MBS Is Using Korean Music Bands to Distract from His Domestic Problems

MBS Is Using Korean Music Bands to Distract from His Domestic Problems

Jacobin newspaper charged in a new report issued this week that Saudi Crown Prince Mohamed bin Salman (MBS) is using Korean pop music bands, known as K-pop, to distract from the domestic problems in the Kingdom.

According to the report, K-pop powerhouse Blackpink will become the first all-female music group to perform in Saudi Arabia.

Their show, scheduled for Friday in Riyadh, sold out quickly when tickets were released, and was moved at the last minute to a larger venue to accommodate the thousands who initially missed out.

The paper pointed out that South Korea has tried over the past decades to diversify its energy import sources. However, South Korea still imports over 30 percent of its oil from the kingdom and remains vulnerable to price and supply shocks.

Concerning MBS’ Vision 2030, the report said that the project ostensibly aims to wean the kingdom off its dependence on oil. It involves the building of the futuristic luxury city Neom — infamous now for both the violence involved in the forced relocation of inconveniently placed tribespeople and the sickening extravagance of its planning stage.

Parts of the plan involve privatizing key sectors of the economy — which will both impact the large subsidies traditionally paid to citizens and enable the royal family to more easily shift money out of the country should things fall apart.

South Korea has been involved in Vision 2030 and Neom almost from day one in 2016. But the glossy promotion of the project belies political unease on both sides. Both nations faced internal crises in 2016–17, as rampant corruption gave rise to mass protests across Korea and in Saudi Arabia’s east.

The impeachment of the Korean president and the mass arrest of members of the Saudi royal family did little to change both economies’ fundamental cronyism.

According to Jacobin, young people, facing brutal, lifelong competition in Korea just to survive and shifting opportunities in Saudi Arabia under Vision 2030, represent a huge danger to political stability. The threat of upheaval continues to loom large.

 Hot on the heels of Mohammed bin Salman’s trip to Seoul to announce the investment deals was Princess Haifa’s culture procurement junket.

 The Princess’s glowing praise of K-pop — by now wildly popular in Saudi Arabia, if notorious in some quarters for the slave-like treatment of its stars — speaks to the Saudi regime’s urgent need to provide diversions to its increasingly agitated youth.

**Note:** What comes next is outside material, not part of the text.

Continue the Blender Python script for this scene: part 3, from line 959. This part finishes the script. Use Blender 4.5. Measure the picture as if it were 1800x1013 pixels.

Tensions also remain high in terms of the new superpower rivalry. Elites in both South Korea and Saudi Arabia have at times demonstrated a willingness to hedge by negotiating with or courting the Chinese government without US permission, though they undoubtedly remain closer to their traditional benefactor.

 With tensions now squarely focused on the Asia-Pacific, it’s not the bombastic sounds of Blackpink that will decide the future of the relationship but the harsh realities of clashing hegemons.

It is worth to mention that Blackpink became the biggest K-pop girl band in the world, known for their unique clothing pieces violating the dress code in Saudi Arabia.

 Hundreds of activists took to social media to condemn Saudi crown prince and head of the Entertainment Authority, Turki Al-Sheikh, for allowing Blackpink concert in Riyadh in violation of the Saudi conservative norms and religious values.